WRITTEN REQUEST =>
Begin with the line containing "Generate a Blender" and end with the line containing "R = math.radians"; set down that block verbatim and nothing else.

RECORDS TO USE =>

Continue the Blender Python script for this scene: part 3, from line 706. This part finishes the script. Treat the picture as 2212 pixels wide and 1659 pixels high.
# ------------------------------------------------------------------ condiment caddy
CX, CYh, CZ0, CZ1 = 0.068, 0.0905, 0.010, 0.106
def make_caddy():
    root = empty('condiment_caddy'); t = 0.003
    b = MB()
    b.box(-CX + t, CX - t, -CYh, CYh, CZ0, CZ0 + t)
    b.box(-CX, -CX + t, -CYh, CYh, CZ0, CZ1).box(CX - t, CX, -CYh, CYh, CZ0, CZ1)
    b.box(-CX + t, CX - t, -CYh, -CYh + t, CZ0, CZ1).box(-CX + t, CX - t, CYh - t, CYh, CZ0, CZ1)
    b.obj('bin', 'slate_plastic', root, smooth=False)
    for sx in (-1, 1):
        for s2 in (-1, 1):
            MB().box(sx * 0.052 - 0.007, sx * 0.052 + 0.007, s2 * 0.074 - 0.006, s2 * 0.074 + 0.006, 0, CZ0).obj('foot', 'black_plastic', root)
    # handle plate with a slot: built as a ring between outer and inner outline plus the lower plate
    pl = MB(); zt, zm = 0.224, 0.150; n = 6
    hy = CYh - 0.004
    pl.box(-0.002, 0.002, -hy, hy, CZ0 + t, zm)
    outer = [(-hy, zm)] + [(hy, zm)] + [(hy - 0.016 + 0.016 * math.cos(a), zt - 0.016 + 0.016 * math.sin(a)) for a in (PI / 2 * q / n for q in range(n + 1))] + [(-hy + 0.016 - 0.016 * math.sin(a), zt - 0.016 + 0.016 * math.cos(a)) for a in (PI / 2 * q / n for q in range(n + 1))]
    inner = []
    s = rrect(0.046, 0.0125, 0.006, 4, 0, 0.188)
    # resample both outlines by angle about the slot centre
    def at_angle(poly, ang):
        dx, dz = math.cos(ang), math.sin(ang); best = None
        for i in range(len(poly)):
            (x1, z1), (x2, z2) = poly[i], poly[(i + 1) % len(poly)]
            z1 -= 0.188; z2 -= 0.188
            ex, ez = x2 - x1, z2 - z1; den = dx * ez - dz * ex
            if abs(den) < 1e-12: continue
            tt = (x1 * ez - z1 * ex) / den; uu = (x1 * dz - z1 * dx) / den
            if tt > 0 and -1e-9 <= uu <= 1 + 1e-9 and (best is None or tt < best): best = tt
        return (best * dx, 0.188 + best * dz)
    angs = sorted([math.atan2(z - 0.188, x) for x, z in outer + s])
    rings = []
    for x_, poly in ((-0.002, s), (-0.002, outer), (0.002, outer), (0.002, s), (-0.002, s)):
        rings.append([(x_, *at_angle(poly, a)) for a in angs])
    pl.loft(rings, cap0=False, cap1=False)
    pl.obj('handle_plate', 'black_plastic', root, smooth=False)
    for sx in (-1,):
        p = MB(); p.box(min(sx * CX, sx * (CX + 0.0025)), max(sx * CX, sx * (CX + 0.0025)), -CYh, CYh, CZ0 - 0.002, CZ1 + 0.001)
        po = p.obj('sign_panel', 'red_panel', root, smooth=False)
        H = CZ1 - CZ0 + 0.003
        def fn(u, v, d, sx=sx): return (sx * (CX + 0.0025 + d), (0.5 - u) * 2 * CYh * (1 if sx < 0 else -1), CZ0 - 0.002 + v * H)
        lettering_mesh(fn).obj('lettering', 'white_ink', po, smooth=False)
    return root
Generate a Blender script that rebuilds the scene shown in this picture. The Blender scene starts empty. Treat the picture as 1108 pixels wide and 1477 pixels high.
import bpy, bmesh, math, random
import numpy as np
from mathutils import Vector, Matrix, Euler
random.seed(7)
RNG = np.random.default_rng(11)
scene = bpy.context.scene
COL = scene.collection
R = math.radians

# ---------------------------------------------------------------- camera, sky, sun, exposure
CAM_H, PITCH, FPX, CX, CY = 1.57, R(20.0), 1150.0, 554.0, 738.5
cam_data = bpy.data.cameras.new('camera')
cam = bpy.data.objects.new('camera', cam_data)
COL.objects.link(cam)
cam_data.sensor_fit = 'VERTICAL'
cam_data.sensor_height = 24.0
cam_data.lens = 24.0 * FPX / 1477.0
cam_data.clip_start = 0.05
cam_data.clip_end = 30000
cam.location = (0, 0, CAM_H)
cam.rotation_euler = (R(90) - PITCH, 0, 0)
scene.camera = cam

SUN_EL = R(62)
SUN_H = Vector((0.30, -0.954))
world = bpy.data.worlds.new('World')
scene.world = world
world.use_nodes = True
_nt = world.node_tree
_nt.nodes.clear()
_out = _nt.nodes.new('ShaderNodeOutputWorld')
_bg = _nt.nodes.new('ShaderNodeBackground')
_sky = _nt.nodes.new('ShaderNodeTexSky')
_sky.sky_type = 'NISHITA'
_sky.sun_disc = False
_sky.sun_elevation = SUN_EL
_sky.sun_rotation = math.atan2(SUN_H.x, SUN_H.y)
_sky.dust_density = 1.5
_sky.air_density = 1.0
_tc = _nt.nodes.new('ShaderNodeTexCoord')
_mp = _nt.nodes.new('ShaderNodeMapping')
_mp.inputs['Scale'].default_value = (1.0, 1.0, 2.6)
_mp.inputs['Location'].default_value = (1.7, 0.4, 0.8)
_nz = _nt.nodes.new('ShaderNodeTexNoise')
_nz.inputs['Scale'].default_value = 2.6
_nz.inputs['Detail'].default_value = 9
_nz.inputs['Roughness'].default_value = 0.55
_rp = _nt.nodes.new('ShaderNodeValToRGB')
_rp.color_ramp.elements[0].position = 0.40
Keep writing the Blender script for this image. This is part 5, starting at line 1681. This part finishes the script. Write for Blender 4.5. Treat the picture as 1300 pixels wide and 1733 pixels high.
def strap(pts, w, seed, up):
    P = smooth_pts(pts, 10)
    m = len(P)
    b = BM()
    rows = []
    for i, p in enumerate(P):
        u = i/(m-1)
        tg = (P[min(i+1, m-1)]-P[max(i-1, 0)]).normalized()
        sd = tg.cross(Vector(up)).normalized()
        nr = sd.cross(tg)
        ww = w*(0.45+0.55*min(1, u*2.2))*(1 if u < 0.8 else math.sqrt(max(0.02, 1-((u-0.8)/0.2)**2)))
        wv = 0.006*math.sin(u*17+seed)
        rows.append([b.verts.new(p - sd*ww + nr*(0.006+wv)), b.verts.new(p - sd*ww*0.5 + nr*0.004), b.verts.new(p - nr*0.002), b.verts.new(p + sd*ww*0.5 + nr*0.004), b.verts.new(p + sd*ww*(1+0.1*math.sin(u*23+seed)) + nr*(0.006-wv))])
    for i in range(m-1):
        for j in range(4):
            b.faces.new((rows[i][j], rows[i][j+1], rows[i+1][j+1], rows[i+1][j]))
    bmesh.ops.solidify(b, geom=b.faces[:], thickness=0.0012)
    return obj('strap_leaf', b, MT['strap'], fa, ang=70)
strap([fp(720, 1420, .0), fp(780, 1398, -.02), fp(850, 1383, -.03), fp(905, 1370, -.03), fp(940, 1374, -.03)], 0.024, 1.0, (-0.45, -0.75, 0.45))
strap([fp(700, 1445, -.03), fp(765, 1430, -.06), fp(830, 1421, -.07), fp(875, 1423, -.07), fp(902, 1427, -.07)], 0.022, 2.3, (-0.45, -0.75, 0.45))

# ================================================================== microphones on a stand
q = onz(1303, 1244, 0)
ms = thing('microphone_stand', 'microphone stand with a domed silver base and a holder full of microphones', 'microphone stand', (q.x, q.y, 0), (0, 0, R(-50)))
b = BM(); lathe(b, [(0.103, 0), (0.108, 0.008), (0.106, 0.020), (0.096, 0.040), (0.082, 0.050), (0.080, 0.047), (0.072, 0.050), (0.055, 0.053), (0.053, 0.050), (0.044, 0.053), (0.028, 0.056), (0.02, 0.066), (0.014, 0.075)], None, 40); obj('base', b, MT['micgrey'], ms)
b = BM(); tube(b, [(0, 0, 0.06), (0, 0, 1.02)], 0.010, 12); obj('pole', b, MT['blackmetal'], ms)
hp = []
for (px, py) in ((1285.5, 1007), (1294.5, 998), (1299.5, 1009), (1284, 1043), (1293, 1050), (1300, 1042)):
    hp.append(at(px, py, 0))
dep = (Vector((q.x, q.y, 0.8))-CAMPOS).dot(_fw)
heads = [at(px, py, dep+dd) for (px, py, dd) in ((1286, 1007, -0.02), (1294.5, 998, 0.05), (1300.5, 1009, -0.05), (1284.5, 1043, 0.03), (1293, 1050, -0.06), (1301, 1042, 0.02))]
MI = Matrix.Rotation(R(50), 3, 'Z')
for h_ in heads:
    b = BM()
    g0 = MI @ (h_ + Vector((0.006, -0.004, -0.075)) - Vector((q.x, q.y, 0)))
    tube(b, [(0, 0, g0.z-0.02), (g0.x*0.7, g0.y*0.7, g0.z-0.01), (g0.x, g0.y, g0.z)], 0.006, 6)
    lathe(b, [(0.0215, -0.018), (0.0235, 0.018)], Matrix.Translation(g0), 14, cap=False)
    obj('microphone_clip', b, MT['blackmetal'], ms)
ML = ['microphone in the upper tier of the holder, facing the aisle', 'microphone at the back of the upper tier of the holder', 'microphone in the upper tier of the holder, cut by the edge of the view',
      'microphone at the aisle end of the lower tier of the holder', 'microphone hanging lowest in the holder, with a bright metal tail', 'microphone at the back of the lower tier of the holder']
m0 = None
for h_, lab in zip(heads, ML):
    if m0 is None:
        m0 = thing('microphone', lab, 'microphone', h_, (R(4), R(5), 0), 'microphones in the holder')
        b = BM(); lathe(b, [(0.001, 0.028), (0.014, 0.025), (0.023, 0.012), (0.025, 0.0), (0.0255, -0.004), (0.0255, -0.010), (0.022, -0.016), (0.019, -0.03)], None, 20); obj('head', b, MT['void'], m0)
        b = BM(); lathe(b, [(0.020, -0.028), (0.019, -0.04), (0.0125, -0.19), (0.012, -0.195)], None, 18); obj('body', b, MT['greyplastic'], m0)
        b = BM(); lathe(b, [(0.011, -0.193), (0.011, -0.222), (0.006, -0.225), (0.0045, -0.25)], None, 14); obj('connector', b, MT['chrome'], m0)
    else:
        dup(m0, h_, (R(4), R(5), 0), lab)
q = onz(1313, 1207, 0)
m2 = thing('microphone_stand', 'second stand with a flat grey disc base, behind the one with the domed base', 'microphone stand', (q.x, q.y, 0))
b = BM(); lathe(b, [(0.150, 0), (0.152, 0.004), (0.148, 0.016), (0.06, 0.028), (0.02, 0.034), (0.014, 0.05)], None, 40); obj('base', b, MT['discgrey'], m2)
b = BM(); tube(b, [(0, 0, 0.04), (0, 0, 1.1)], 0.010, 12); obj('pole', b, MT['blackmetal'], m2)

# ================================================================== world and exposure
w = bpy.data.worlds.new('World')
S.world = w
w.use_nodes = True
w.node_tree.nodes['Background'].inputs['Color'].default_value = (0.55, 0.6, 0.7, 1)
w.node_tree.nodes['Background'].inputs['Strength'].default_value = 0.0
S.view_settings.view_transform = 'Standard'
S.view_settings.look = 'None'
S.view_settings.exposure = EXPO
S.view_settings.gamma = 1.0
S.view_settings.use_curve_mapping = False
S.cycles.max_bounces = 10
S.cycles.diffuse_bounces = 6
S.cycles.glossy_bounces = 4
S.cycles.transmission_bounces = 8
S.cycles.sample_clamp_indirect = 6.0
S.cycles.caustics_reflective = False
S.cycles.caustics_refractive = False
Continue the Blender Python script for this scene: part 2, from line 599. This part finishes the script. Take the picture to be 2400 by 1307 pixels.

OUTPUT FOR THIS TASK =>
Generate a Blender script that rebuilds the scene shown in this picture. The Blender scene starts empty. Treat the picture as 1108 pixels wide and 1477 pixels high.
import bpy, bmesh, math, random
import numpy as np
from mathutils import Vector, Matrix, Euler
random.seed(7)
RNG = np.random.default_rng(11)
scene = bpy.context.scene
COL = scene.collection
R = math.radians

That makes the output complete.